◆ GIVEN TASK
Using the data below, return the stretch from the line that contains "The Blender Python" through the line that contains "struct(mb.build('wall_partition'))", both included, exactly as it stands and nothing beyond it.

# # # #

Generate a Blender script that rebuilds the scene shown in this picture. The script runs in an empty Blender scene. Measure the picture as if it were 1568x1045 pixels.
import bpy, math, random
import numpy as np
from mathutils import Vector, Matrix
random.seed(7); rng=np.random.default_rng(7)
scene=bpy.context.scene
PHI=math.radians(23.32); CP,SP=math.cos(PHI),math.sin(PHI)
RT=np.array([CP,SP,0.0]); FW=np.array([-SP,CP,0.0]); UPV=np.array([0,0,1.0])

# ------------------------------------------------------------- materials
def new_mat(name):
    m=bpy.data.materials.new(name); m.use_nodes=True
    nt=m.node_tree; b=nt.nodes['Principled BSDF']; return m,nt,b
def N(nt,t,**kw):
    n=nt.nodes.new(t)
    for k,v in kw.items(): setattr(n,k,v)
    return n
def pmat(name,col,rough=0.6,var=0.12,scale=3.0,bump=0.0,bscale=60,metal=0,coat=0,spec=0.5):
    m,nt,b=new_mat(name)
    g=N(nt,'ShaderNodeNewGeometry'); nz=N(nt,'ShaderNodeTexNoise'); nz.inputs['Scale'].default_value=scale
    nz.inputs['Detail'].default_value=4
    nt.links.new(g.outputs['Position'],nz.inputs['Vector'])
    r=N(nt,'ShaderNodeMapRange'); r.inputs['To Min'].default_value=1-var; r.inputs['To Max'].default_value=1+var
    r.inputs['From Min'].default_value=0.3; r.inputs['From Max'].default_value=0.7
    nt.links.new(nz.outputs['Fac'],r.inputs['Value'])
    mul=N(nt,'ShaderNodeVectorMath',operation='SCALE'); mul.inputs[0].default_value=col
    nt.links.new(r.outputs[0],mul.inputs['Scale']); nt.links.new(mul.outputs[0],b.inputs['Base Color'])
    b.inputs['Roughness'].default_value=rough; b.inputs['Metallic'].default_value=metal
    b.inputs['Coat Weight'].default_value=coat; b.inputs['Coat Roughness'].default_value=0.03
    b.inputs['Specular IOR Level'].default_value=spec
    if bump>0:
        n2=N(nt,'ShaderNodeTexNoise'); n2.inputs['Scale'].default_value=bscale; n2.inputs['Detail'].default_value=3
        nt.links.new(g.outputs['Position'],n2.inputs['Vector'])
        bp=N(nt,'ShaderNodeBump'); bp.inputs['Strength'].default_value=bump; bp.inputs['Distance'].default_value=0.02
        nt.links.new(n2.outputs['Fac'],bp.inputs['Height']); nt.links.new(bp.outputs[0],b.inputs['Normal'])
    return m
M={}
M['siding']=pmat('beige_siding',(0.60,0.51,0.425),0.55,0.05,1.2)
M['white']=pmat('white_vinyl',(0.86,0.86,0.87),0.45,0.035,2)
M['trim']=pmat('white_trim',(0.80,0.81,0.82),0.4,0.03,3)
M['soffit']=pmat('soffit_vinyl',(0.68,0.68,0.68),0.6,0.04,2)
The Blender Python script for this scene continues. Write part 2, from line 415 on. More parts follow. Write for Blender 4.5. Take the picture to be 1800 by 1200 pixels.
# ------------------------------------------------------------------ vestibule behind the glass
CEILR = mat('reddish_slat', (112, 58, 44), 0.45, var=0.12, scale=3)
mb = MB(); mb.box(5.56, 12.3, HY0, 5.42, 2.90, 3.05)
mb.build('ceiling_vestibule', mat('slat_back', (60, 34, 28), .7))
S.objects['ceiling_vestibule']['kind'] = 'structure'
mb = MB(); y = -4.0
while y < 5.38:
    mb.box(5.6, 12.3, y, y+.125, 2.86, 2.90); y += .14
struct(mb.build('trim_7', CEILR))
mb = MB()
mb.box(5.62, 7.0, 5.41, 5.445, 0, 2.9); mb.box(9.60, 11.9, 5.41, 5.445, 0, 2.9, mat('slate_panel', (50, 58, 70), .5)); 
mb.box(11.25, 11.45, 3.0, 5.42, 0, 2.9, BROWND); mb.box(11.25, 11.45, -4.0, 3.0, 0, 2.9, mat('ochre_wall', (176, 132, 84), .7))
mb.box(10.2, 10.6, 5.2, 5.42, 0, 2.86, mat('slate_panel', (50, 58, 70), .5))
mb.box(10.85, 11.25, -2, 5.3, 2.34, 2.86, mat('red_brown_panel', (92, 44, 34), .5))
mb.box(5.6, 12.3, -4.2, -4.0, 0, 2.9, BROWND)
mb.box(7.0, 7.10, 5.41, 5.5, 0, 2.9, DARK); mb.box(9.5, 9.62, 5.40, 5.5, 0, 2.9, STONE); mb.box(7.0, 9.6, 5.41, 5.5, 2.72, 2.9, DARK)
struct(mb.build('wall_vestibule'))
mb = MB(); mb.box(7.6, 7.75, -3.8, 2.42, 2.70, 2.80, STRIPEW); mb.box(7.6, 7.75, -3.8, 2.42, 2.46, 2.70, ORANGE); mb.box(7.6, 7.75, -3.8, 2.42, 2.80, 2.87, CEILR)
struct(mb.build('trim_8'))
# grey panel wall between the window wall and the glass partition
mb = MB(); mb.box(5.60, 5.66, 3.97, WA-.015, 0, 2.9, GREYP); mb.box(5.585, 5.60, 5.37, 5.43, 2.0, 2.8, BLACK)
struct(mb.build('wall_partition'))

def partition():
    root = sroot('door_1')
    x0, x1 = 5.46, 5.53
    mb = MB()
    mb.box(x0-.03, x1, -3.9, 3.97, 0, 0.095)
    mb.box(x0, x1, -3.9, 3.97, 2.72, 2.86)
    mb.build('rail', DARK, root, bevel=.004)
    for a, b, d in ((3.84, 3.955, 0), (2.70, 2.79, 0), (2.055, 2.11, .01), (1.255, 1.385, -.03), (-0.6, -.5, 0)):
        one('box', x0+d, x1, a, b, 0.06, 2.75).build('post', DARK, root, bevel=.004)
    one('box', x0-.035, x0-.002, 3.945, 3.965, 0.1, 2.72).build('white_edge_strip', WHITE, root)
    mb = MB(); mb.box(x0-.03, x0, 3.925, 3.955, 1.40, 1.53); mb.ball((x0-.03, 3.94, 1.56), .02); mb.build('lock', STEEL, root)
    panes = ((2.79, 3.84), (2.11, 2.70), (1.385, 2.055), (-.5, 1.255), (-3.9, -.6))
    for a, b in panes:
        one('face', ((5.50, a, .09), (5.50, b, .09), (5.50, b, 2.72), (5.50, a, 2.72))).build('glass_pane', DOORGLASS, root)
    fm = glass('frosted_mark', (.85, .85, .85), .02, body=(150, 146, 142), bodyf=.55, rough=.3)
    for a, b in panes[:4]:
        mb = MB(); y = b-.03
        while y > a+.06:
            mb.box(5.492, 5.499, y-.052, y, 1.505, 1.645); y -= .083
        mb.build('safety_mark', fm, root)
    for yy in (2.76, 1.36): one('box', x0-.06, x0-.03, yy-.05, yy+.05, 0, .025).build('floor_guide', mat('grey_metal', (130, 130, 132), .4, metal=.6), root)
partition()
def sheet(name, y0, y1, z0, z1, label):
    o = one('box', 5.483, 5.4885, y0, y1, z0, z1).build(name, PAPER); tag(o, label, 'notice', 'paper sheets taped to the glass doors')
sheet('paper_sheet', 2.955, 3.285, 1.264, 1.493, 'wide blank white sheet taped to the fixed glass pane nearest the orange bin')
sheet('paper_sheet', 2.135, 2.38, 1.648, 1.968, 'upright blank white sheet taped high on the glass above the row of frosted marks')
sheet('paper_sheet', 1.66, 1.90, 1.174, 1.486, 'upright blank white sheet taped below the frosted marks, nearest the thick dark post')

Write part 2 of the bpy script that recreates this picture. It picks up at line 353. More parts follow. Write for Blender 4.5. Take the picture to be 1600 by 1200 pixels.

# # # #

◆ SOLUTION TO THIS EXERCISE
The Blender Python script for this scene continues. Write part 2, from line 415 on. More parts follow. Write for Blender 4.5. Take the picture to be 1800 by 1200 pixels.
# ------------------------------------------------------------------ vestibule behind the glass
CEILR = mat('reddish_slat', (112, 58, 44), 0.45, var=0.12, scale=3)
mb = MB(); mb.box(5.56, 12.3, HY0, 5.42, 2.90, 3.05)
mb.build('ceiling_vestibule', mat('slat_back', (60, 34, 28), .7))
S.objects['ceiling_vestibule']['kind'] = 'structure'
mb = MB(); y = -4.0
while y < 5.38:
    mb.box(5.6, 12.3, y, y+.125, 2.86, 2.90); y += .14
struct(mb.build('trim_7', CEILR))
mb = MB()
mb.box(5.62, 7.0, 5.41, 5.445, 0, 2.9); mb.box(9.60, 11.9, 5.41, 5.445, 0, 2.9, mat('slate_panel', (50, 58, 70), .5)); 
mb.box(11.25, 11.45, 3.0, 5.42, 0, 2.9, BROWND); mb.box(11.25, 11.45, -4.0, 3.0, 0, 2.9, mat('ochre_wall', (176, 132, 84), .7))
mb.box(10.2, 10.6, 5.2, 5.42, 0, 2.86, mat('slate_panel', (50, 58, 70), .5))
mb.box(10.85, 11.25, -2, 5.3, 2.34, 2.86, mat('red_brown_panel', (92, 44, 34), .5))
mb.box(5.6, 12.3, -4.2, -4.0, 0, 2.9, BROWND)
mb.box(7.0, 7.10, 5.41, 5.5, 0, 2.9, DARK); mb.box(9.5, 9.62, 5.40, 5.5, 0, 2.9, STONE); mb.box(7.0, 9.6, 5.41, 5.5, 2.72, 2.9, DARK)
struct(mb.build('wall_vestibule'))
mb = MB(); mb.box(7.6, 7.75, -3.8, 2.42, 2.70, 2.80, STRIPEW); mb.box(7.6, 7.75, -3.8, 2.42, 2.46, 2.70, ORANGE); mb.box(7.6, 7.75, -3.8, 2.42, 2.80, 2.87, CEILR)
struct(mb.build('trim_8'))
# grey panel wall between the window wall and the glass partition
mb = MB(); mb.box(5.60, 5.66, 3.97, WA-.015, 0, 2.9, GREYP); mb.box(5.585, 5.60, 5.37, 5.43, 2.0, 2.8, BLACK)
struct(mb.build('wall_partition'))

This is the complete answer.